An oversight visit to Lwandle Police Station has laid bare the severity of a policing crisis.
An oversight visit by the DA has exposed a severe policing crisis at Lwandle Police Station, where 17 detectives each carry 141 cases and one officer serves 926 residents.
DistrictMail & Helderberg Gazette

Lwandle’s policing crisis exposed as detective caseloads soar

An oversight visit to Lwandle Police Station has laid bare the severity of a policing crisis.
An oversight visit by the DA has exposed a severe policing crisis at Lwandle Police Station, where 17 detectives each carry 141 cases and one officer serves 926 residents.

SOMERSET WEST – An oversight visit to Lwandle Police Station has laid bare the severity of a policing crisis that residents of the area have long been living with – and the numbers are stark.

The visit, conducted on Tuesday 2 June by DA Western Cape spokesperson on Police Oversight and Community Safety, Benedicta van Minnen MPP, found that the station has just 17 detectives, each carrying an average caseload of 141 cases. The officer-to-resident ratio for the precinct stands at approximately 1 to 926, a figure described as alarming in a community that regularly contends with murder, robbery, drug-related offences and gender-based violence.

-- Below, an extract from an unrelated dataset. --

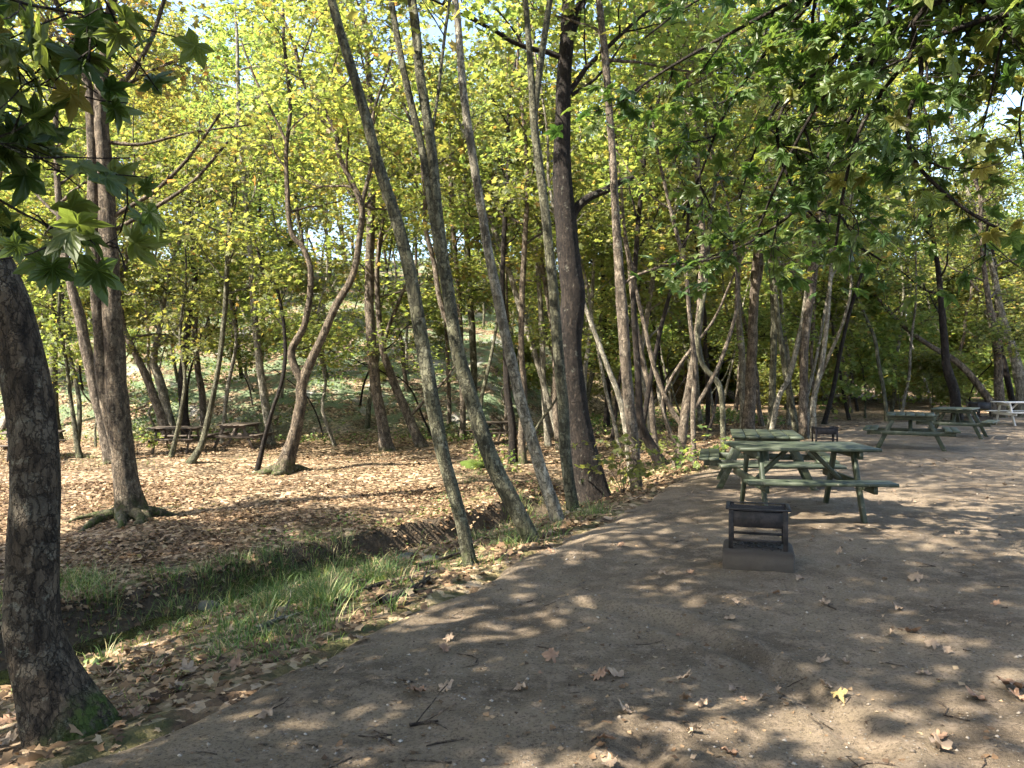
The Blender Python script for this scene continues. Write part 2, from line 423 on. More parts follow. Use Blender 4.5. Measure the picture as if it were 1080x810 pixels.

Station management reported five murders in the weekend alone preceding the visit.

“Every day, communities across the Western Cape experience the direct consequences of police under-resourcing,” said Van Minnen. “When police stations are not adequately staffed, equipped, or properly built, the impact is slower response times, weaker investigations, reduced visibility on the ground and ultimately greater vulnerability for residents.”

Van Minnen said the findings confirm what has long been evident on the ground: that policing outcomes are directly tied to resourcing. Where detective caseloads are unmanageable and basic infrastructure is lacking, communities bear the consequences through increased exposure to crime and diminished trust in law enforcement.

“Residents deserve a police station that is fit for purpose,” she added. “They deserve adequate police visibility, faster response times, effective investigations and facilities that uphold the dignity of both officers and the public.”

The DA is calling on the police and the national government to urgently upgrade Lwandle to a full Colonel station and to allocate additional personnel and vehicles to address the resource shortfall.

“The people of Lwandle have waited long enough,” Van Minnen said. “We cannot win the fight against crime while police officers are expected to do more with less. Urgent action is required to ensure that policing resources match the realities on the ground.”